I’ll never forget the morning that he announced he was finishing.
He called me in and told me before he’d told anybody else.
I was shocked. I was expecting it, of course, but… one day. Not that day. I knew he wanted to go out on a high and he also had personal reasons for doing it, his wife’s sister had died and he wanted to support the family.
The time was right for him.
So the time was right for me.
Like everything else, all good things have to come to an end.
I went and sat on my own in the canteen at Carrington and I phoned my missus up. I said: “Just put the TV on, there’s going to be an announcement in a bit.”
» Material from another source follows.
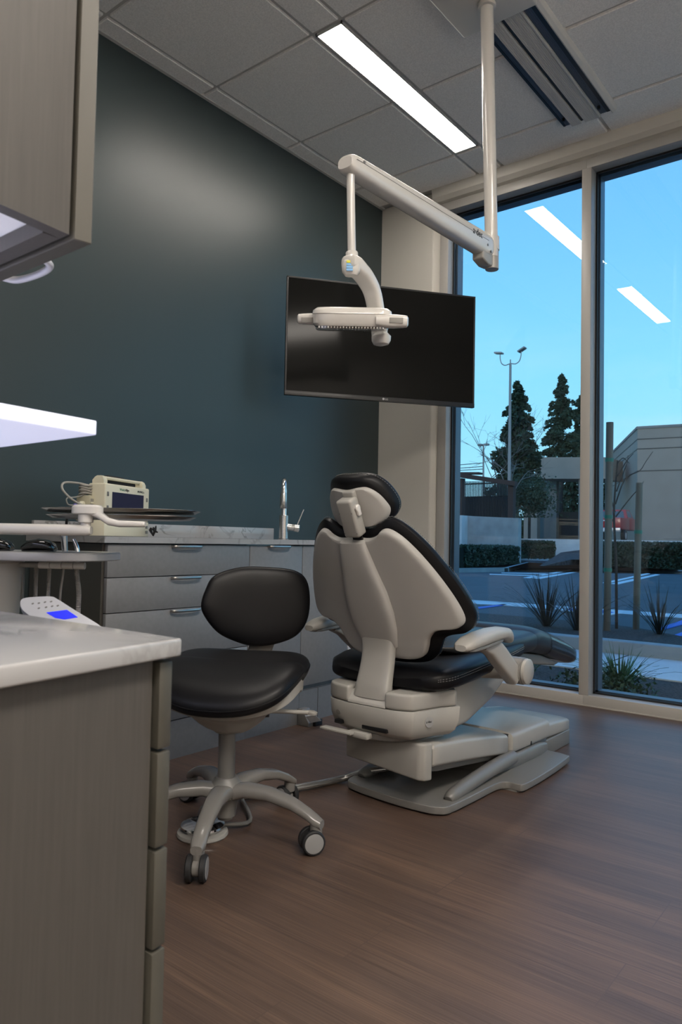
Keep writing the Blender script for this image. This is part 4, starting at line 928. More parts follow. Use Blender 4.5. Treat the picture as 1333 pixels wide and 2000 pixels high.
for (px0, px1, rib, r) in ((71, 69, True, .0060), (97, 94, True, .0055), (126, 118, False, .0035), (148, 154, True, .0068)):
    a = far(px0, 1098, T0+.09); b = far(px1, 1160, T0+.09); c_ = far(px1-2, 1215, T0+.09); e_ = Vector((hx_+.03, hy_+.02, .50))
    pts = [a, (a+b)/2, b, c_, c_+Vector((0, 0, -.10)), (c_+e_)/2+Vector((0, 0, -.14)), e_]
    obj('hose', ribbed(pts, r) if rib else tube(pts, r, 10), HOSE, du)
q0 = far(128, 1095, T0+.09); q1 = far(125, 1047, T0+.09)
obj('air_syringe', merge(tube([q0, q0*.5+q1*.5, q1], [.0065, .008, .0095], 16), cyl(q1, q1+Vector((0, 0, .006)), .010)), mat('satin_steel_blue', (.5, .52, .55), .25, metal=1), du)
q = [far(x, y, T0+.09) for x, y in ((152, 1098), (152, 1082), (150, 1068), (145, 1056), (144, 1052))]
obj('suction_handle', tube(q, [.006, .0065, .006, .0045, .003], 14), CHROME, du)
# flexible arm with tray bracket
TA = 1.735
ar0 = far(-90, 1029, TA); ar1 = far(172, 1036, TA); ar0.z = ar1.z-.0
rings = []
for f, w in ((0, 1), (.9, 1), (.97, .96), (1, .7)):
    rings.append(sring(ar0+(ar1-ar0)*f+RH*(.008*f), FH, (0, 0, 1), .016*w, .0135*w, 2.6, 20))
obj('flex_arm', loft(rings), WHITE, du)
pv = far(167, 1024, TA)
obj('arm_post', cyl((ar0.x, ar0.y, .0), (ar0.x, ar0.y, ar0.z+.02), .022), WHITE, du)
obj('arm_foot', lathe([(0, 0), (.10, 0), (.10, .012), (0, .016)], (ar0.x, ar0.y, 0)), CREAM2, du)
obj('pivot', lathe([(0, 0), (.012, 0), (.012, .008), (.0175, .009), (.0175, .030), (0, .030)], (pv.x, pv.y, ar1.z+.010)), WHITE, du)
obj('pivot_cap', loft([sring(Vector((pv.x, pv.y, 0))+RH*.004+Vector((0, 0, z_)), RH, FH, w, w*.62, 2.8, 28) for z_, w in ((ar1.z+.037, .030), (ar1.z+.040, .036), (ar1.z+.055, .036), (ar1.z+.060, .030), (ar1.z+.061, .02))]), WHITE, du)
b0 = loc(205, 1029); b1 = loc(278, 1029)
obj('tray_bracket', loft([sring(Vector((pv.x, pv.y, 0))+RH*s+Vector((0, 0, z_)), FH, (0, 0, 1), w, h_, 3, 18) for s, z_, w, h_ in ((.012, ar1.z+.046, .018, .010), (.035, ar1.z+.036, .018, .010), (.055, ar1.z+.022, .016, .009), (.08, ar1.z+.017, .014, .008), (.138, ar1.z+.017, .013, .007), (.142, ar1.z+.017, .010, .005))]), WHITE, du)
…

“Why’s that? Who are you signing?”
I said: “No, no, no. The boss is going to announce that he’s retiring.”
Her response?
“What time are you coming home?”
“F****** hell Deb, give me a minute!”
Carrington that day was just shocked. Like me, they knew it was coming, but they never started a day thinking that would be the day he stopped.
I was deflated and, to be honest, quite fed up for a while, but I stayed true to my word, I finished when I did and I don’t regret that at all. I didn’t want to work for anybody else. It had been that good with the boss.
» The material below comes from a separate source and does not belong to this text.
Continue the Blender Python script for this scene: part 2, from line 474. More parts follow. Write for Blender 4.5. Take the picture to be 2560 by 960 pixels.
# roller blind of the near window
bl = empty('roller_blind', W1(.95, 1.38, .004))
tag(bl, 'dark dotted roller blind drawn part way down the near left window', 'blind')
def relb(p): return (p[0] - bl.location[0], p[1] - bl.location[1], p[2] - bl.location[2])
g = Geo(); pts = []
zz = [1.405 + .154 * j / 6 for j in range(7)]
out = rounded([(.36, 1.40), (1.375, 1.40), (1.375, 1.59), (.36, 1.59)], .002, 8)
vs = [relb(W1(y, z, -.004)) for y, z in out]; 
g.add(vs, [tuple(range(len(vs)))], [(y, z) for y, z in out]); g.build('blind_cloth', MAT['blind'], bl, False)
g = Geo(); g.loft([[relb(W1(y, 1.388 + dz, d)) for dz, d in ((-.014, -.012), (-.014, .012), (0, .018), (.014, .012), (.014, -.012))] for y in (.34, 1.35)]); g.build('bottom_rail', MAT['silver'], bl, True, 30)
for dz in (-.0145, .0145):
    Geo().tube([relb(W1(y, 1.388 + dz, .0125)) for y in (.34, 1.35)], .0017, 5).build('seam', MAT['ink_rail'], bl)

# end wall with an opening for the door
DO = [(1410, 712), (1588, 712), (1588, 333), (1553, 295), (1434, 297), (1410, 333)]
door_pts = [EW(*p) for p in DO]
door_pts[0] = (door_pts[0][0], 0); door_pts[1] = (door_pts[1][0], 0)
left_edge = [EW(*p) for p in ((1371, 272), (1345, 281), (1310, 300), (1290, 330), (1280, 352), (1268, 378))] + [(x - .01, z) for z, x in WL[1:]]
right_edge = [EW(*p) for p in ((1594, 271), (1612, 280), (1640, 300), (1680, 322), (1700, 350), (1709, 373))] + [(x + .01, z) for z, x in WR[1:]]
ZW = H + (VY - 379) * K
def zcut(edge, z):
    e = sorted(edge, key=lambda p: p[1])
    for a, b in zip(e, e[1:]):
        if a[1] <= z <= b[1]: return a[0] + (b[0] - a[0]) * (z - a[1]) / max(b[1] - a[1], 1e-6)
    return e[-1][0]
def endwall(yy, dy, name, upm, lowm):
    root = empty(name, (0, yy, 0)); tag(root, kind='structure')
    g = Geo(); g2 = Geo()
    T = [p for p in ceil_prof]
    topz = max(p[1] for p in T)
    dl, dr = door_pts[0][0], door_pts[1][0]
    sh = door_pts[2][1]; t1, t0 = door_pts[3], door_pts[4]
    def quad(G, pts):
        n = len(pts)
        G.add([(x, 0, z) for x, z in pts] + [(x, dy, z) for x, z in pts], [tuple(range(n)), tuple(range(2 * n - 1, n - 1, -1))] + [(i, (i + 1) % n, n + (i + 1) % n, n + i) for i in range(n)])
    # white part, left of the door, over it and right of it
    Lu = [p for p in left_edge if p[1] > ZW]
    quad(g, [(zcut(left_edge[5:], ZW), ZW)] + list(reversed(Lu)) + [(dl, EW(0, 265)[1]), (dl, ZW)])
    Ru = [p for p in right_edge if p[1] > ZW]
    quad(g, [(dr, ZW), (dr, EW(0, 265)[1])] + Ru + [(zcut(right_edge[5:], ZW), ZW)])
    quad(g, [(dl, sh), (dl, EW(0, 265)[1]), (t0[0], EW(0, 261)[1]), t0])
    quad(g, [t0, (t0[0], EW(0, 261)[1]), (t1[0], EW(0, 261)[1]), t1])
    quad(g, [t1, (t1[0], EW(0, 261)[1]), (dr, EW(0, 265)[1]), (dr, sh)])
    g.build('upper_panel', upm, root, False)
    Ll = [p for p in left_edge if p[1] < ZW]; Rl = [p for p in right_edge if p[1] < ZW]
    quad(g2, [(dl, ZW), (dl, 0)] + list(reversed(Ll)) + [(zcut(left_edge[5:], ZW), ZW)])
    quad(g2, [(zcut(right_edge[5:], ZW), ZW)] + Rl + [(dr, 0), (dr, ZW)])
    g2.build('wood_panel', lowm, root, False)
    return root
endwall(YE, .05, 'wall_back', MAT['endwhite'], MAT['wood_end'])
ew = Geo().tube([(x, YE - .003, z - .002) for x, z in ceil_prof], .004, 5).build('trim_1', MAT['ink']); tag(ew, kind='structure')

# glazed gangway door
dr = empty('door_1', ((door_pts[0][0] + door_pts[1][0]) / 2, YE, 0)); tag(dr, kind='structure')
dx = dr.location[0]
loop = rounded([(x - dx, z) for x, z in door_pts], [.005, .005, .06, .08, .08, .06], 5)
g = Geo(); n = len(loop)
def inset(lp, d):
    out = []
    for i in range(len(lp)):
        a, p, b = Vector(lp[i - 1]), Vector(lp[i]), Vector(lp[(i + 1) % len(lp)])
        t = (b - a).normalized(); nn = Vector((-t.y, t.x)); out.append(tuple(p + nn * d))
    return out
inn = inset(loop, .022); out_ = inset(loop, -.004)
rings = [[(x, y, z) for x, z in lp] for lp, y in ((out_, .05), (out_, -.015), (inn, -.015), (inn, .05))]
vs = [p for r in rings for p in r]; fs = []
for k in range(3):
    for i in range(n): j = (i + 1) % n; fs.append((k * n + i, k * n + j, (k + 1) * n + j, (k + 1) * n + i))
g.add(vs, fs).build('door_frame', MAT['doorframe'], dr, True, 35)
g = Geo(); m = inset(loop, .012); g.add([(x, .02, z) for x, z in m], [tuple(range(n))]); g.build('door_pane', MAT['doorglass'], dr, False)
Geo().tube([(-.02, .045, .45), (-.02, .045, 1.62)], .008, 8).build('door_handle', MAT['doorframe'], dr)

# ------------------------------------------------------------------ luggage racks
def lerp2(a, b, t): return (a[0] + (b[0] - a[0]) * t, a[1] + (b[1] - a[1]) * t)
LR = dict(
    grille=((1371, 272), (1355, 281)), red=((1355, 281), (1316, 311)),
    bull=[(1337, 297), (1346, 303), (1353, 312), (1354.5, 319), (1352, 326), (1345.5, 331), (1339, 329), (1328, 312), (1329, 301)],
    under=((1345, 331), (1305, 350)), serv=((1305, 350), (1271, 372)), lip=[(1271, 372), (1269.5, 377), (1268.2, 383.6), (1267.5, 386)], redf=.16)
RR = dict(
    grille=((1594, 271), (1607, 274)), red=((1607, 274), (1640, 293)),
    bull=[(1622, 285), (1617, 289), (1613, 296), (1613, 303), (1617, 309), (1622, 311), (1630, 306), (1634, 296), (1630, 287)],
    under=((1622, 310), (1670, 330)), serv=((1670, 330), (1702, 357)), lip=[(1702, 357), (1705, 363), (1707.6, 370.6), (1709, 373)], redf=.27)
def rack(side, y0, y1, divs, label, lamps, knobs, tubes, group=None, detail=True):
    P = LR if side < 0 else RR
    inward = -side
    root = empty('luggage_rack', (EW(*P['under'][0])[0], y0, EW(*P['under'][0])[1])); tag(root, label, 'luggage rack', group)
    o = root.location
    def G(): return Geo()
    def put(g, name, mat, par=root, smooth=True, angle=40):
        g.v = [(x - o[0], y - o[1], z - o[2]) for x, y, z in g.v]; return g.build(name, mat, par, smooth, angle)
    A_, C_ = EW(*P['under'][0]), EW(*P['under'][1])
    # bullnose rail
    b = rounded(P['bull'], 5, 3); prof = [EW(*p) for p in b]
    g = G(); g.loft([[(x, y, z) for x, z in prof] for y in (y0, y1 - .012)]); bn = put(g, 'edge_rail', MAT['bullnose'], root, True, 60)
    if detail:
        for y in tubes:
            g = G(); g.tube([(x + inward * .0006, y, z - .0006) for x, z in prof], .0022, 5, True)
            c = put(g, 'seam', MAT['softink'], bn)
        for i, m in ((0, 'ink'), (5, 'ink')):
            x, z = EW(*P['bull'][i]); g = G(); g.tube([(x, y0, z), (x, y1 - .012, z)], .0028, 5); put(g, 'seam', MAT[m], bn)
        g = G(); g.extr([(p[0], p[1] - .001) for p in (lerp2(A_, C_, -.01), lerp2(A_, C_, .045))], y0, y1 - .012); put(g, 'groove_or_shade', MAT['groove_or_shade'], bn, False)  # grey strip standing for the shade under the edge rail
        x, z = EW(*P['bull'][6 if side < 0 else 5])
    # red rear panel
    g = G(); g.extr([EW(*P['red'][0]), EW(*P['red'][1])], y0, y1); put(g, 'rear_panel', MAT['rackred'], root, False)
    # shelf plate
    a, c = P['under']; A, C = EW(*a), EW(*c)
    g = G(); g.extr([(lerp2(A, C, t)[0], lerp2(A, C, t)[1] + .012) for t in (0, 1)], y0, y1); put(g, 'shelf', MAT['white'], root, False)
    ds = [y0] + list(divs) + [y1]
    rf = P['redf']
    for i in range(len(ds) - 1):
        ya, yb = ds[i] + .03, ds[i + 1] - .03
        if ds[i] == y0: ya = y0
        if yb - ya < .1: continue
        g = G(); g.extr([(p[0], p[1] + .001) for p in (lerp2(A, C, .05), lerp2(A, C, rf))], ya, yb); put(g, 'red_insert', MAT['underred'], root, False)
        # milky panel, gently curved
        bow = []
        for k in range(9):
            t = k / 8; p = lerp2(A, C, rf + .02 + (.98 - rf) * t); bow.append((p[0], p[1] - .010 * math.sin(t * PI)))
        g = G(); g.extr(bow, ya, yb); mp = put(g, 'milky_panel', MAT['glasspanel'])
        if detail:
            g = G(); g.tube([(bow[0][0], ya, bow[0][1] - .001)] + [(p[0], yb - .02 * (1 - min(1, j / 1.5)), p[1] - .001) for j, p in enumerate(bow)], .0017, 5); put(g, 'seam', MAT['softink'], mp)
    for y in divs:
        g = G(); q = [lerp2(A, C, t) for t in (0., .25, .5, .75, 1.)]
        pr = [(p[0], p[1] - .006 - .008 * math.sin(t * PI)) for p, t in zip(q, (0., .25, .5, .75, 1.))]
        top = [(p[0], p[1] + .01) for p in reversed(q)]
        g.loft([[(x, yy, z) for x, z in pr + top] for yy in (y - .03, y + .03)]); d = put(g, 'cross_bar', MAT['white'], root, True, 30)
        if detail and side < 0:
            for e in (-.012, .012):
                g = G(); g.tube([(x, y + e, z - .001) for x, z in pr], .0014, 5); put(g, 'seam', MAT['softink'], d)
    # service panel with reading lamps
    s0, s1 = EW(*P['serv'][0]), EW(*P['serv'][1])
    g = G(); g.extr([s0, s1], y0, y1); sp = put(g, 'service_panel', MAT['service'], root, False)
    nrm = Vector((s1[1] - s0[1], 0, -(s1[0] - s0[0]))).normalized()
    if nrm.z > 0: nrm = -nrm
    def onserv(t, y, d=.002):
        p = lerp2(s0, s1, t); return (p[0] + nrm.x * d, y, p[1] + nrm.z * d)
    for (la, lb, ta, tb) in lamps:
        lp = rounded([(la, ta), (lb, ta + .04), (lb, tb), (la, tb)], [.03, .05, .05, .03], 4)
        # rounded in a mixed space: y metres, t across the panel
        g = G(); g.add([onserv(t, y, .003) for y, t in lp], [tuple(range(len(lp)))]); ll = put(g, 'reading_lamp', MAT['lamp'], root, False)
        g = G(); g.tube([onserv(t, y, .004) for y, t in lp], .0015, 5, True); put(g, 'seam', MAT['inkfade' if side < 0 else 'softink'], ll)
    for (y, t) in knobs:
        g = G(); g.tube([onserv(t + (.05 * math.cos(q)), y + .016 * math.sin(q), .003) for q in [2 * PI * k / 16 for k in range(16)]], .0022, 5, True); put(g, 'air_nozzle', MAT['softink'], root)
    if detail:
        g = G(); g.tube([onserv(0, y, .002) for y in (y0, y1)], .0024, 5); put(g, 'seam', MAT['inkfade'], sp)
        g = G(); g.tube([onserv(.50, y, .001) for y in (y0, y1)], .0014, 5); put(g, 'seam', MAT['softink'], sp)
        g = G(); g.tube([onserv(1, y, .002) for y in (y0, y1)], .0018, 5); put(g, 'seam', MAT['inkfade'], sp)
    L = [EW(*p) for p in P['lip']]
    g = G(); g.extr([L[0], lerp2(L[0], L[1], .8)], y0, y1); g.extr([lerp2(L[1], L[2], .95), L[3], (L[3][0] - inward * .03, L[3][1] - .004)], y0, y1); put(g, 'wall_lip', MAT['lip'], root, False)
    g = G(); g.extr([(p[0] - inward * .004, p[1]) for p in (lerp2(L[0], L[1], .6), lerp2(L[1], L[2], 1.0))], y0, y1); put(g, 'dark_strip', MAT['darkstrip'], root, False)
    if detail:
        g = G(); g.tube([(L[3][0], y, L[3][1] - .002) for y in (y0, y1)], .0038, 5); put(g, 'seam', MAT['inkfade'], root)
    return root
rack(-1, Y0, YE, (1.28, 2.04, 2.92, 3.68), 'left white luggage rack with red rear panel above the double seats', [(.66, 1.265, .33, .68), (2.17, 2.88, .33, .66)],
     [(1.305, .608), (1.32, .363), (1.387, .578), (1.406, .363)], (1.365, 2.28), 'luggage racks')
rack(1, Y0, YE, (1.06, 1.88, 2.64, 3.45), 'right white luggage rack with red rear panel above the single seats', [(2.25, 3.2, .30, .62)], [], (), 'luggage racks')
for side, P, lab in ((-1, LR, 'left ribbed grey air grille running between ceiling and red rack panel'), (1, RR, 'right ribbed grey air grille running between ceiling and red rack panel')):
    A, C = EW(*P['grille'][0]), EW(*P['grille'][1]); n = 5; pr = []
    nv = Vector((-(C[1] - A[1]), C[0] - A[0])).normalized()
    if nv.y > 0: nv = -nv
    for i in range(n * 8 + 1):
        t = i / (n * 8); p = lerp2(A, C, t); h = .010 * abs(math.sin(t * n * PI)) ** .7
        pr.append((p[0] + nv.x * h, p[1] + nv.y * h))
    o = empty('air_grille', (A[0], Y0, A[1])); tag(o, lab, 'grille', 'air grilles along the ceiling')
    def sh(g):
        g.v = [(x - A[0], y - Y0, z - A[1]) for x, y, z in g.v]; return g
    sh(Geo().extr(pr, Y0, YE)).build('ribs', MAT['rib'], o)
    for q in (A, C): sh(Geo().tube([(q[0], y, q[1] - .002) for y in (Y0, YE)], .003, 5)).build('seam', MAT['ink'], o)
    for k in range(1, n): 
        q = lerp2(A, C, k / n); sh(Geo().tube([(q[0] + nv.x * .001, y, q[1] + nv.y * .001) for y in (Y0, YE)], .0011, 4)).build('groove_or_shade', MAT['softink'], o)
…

I could write this piece forever and still not get it across to you how fantastic it was to be a part of United during that time. People always say to me that I should write a book. Almost every day spent knocking about during lockdown, I’d speak to people and get the same line: “You should write a book. You could do a book.”
Yes I could. I could do 10 books. But you do these things and they get twisted, spun and what would be the point? I want to be able to walk into Old Trafford until the day I die and have people let on and be comfortable chatting to me.
Once you have the trust of people like Sir Alex Ferguson, you don’t betray it. That’s more valuable than anything you could sell.